Fitbit (NYSE:FIT) reported surprisingly strong third-quarter earnings last week, notably marking a return to profitability (on a non-GAAP basis) as its mainstream Versa smartwatch enjoys robust demand. However, the company is keenly aware of how brutal the consumer hardware space is, and has been trying for years to grow its premium subscription business while also hoping to expand into the corporate wellness sector. Fitbit Coach (a rebranded version of FitStar, which Fitbit acquired in 2015) was launched last year, with a subscription price of $40 per year.

Unfortunately, the company is making little progress on either front. 

Purple Charge 3

Charge 3. Image source: Fitbit.

Fitbit Coach subscriber base is tiny

One or both of these lines have been fixtures in Fitbit's SEC filings for years, and were again included verbatim in the most recent 10-Q:

  • "Revenue from subscription-based services was less than 1% of revenue for all periods presented."
  • "Revenue for corporate wellness software and services was less than 1% of revenue for all periods presented."

Fitbit has never really disclosed how many users have signed up for any of the services, but investors can derive some loose estimates. Total revenue in the third quarter was $393.6 million, so we know the subscription-based services business generated no more than $3.93 million during the quarter. At $40 per year (billed up front and recorded as deferred revenue), Fitbit only recognizes $10 per quarter. That means that Fitbit has at most 393,000 Fitbit Coach subscribers -- a tiny portion of its 25 million active users.

Furthermore, Fitbit's deferred revenue balance has been trending lower, suggesting that its pipeline of users signing up for services is deteriorating as well. (Deferred revenue also includes hardware shipments in transit, as well as deferred subscription revenue.)

FIT Current Deferred Revenue (Quarterly) Chart

FIT Current Deferred Revenue (Quarterly) data by YCharts.

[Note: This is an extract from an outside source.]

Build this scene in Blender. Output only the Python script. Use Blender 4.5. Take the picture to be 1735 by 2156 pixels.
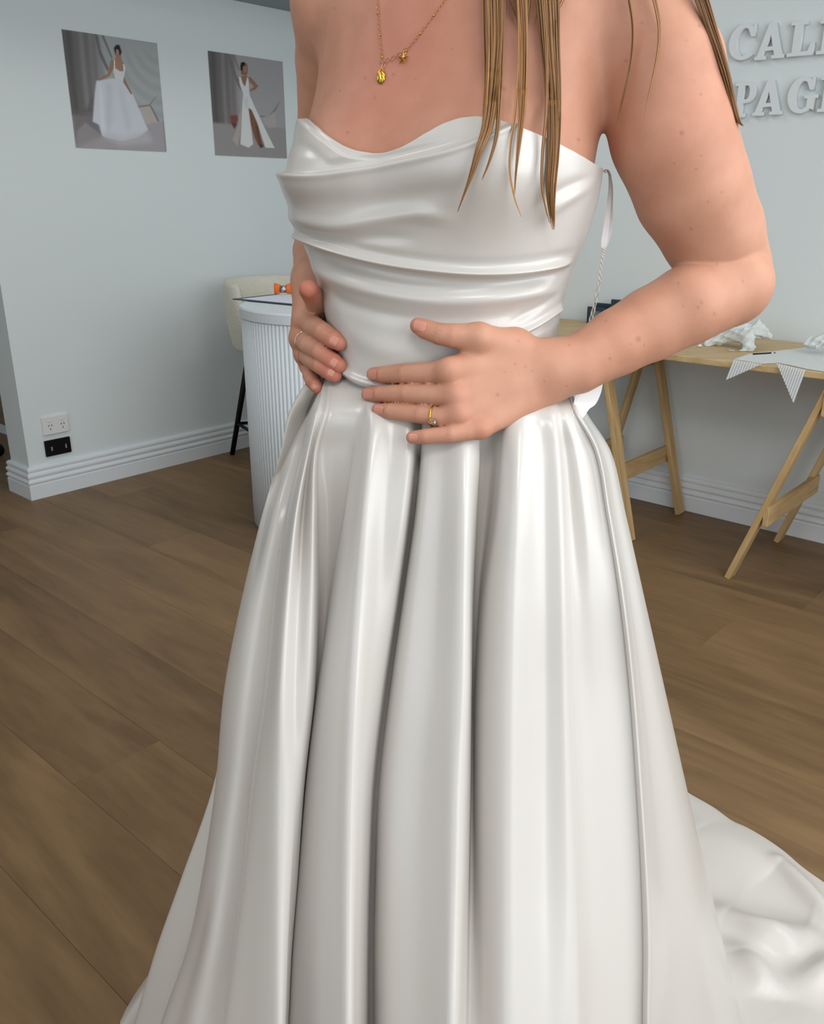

More transparency next year

CEO James Park noted on the call that Fitbit Health Solutions, its corporate wellness segment that includes the Fitbit Care enterprise health platform, grew 26% during the quarter, but that's growth off a small base. The good news is that Fitbit will start disclosing more information around its progress in healthcare next year, according to Park (emphasis added):

So the growth reflects the fact that we added to our [corporate wellness] customer base of 1,600 health plans for enterprises and looking forward, we're trying to shift our model away from being purely device-centric to being a more solutions-oriented business that combines both devices and software services and Fitbit Care is really the key part of our strategy to do that and Humana's selection of Fitbit Care is a really powerful endorsement of our strategy. And in terms of numbers that we can share, what we can say is we're committed in 2019 to provide more transparency into our healthcare business, as it continues to grow. 

Rebounding device sales and the return to profitability are at least alleviating some of the financial pressure Fitbit was feeling last year, which should give it some breathing room to focus on growing its services businesses, even if the company has only made modest progress so far.